Seed business fits right in with livestock

By Janet Kubat Willette

LEROY, Minn. -- John Grass Jr. loves his job.

"I wouldn't want to do anything else," the Mower County farmer said. "It's exciting every morning."


Grass raises Simmental and crossbred cattle, finishes hogs, runs Grass and Sons Seed and grows corn, certified oats and soybeans on 3,200 acres.

Son Bob is a partner in the hogs, cattle and the crops. Son Mike and a nephew, Clarke Nelson, are also partners in the crop operation. Son Dave is plant manager of the seed company.

Grass and Sons Seed started 25 years ago in a corncrib on a landlord's farm, Grass said, where they cleaned oats for the local elevator. In 1992, they moved just north of LeRoy to a new setup where they clean and bag organic and commercial soybeans and small grains for a global market.

He and wife, Sharon, are also associate owners, along with 11 others, of Gold Country Seed of Hutchinson.

Spring is a busy time for Grass, not only because farmers are buying their oats and calling to check on prices, but also because it's calving time. About 80 percent of their 100 cows calve from January through May. The remaining 20 percent calve in September.

The cows are on pasture over the summer and Grass rents pastures as far as 30 miles away. In the winter, the cows are sheltered in barns.

Each fall, Grass-Lunning Simmentals has a production sale of open and bred heifers. Bulls and steers are sold via private treaty.

They have done embryo work with their cows since the early 1990s to get higher quality calves, Bob said. They have a 60 percent conception rate with embryo implants.

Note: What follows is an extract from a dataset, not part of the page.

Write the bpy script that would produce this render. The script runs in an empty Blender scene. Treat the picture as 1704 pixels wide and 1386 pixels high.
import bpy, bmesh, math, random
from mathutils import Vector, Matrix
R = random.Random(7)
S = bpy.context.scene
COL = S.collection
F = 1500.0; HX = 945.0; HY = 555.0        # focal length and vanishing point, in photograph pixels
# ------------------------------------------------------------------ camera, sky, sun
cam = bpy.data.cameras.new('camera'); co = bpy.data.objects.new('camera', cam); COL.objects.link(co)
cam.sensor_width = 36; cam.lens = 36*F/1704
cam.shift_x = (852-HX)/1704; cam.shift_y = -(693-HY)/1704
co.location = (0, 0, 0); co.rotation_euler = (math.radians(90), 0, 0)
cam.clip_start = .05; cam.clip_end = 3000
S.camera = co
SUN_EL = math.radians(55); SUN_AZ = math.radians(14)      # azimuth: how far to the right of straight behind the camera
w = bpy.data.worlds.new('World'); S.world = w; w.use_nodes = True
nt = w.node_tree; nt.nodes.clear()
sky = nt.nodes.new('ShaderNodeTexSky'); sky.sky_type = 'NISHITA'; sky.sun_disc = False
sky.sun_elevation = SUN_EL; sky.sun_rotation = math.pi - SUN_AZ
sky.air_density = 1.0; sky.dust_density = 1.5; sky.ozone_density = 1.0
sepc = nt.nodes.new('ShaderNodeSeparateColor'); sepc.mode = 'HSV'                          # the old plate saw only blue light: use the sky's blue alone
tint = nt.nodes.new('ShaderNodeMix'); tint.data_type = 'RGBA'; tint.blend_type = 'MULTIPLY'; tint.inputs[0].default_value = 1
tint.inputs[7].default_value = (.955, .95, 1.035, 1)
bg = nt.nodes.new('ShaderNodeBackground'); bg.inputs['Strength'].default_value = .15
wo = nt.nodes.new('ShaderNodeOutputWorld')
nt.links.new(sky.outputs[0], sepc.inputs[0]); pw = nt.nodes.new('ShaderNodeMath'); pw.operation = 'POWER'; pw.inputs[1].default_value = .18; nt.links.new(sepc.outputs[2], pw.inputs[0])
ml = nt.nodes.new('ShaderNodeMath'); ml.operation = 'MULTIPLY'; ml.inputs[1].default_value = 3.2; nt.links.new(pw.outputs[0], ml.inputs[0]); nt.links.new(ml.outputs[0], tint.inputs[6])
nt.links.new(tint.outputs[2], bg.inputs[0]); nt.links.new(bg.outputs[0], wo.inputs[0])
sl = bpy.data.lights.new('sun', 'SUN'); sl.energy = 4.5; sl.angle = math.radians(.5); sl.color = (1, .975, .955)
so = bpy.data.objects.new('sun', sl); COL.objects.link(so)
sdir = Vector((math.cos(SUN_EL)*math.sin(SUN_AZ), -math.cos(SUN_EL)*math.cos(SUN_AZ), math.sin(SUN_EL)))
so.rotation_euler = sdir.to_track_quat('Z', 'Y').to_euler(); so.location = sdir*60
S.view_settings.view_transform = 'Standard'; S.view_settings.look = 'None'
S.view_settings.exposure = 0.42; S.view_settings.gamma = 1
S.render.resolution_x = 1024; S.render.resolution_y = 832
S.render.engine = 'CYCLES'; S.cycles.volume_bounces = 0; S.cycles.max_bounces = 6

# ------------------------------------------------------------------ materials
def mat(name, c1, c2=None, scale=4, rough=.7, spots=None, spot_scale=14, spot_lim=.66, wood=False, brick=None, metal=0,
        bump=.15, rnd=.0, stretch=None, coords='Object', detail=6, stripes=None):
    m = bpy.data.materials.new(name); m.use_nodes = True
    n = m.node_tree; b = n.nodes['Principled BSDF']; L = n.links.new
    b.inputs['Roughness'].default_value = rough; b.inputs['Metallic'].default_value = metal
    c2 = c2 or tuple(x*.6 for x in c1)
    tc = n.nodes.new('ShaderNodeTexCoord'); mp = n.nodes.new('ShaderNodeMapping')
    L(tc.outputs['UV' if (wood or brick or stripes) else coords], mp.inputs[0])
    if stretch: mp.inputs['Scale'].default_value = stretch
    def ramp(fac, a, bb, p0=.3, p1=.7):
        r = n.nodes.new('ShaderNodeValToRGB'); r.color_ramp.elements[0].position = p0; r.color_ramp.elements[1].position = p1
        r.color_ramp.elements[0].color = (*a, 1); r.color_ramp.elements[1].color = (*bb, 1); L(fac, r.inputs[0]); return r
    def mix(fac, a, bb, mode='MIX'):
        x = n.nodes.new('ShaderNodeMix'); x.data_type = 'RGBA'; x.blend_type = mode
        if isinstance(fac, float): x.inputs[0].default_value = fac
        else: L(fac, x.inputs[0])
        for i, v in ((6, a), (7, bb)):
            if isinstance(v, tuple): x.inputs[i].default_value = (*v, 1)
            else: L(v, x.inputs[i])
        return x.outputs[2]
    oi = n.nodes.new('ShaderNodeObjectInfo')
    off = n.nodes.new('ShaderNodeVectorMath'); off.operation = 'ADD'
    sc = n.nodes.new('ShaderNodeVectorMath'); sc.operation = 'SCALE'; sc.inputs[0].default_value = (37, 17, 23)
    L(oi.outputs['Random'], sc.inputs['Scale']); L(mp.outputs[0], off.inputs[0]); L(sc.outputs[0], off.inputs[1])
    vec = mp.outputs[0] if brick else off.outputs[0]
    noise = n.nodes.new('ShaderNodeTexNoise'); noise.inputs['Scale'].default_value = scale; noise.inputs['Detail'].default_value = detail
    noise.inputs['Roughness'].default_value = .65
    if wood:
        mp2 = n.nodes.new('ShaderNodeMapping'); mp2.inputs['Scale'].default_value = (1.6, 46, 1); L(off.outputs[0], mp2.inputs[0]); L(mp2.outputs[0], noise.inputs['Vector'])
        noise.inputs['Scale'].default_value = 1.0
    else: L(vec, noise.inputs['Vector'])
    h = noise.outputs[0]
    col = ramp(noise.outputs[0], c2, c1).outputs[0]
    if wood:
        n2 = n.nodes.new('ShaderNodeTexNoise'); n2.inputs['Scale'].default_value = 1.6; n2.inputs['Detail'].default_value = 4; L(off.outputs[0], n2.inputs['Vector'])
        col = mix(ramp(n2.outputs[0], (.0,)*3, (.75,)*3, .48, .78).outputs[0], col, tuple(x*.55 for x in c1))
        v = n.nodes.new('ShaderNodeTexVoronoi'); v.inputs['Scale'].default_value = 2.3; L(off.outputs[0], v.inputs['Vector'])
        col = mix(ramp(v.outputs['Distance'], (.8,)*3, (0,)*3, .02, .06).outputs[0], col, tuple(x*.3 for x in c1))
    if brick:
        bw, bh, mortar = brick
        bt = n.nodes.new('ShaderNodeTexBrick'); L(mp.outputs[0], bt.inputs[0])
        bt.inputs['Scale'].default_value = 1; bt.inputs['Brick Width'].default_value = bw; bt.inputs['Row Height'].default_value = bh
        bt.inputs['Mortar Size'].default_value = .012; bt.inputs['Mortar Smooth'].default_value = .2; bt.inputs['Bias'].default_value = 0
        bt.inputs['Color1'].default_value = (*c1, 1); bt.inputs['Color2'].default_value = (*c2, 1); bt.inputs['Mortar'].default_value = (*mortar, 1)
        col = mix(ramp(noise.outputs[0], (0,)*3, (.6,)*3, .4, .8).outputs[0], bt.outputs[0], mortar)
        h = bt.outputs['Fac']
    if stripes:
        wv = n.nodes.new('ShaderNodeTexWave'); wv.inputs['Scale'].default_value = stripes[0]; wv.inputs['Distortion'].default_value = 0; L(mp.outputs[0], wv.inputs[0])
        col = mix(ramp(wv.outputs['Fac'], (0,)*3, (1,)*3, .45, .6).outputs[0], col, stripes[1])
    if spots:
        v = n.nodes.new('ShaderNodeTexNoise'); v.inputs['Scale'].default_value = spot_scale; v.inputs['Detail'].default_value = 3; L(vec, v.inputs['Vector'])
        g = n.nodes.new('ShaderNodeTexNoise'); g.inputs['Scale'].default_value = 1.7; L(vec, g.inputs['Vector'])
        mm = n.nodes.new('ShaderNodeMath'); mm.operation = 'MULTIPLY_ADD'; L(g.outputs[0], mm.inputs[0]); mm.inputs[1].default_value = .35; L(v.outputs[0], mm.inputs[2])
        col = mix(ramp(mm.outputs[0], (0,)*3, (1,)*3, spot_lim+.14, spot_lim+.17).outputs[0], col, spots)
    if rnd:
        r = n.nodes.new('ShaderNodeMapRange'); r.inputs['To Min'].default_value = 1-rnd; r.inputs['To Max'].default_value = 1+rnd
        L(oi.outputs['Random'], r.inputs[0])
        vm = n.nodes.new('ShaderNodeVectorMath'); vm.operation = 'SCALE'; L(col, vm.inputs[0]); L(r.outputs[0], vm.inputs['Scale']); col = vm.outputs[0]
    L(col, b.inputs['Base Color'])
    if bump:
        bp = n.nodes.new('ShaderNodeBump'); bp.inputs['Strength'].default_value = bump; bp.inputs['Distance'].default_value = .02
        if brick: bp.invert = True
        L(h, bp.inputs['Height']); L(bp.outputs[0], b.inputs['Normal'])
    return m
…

John Grass first purchased Simmentals in 1979 for their disposition. He wanted a breed that was easier for his children to work with while they were showing.

"It was a new breed at that time," he said.

Prior to that, he had purebred Angus. He also had purebred Spotted Poland China and Duroc hogs and milked cows.

Grass, a third generation farmer, has owned livestock since 1951 when he got his first hog through a Hormel Foundation program. The program gave youth a bred gilt, and in the fall, the recipient sent two hogs to Hormel in payment for the gilt. In 1998, he sold the purebred animals. Now, he and Bob custom feed market hogs.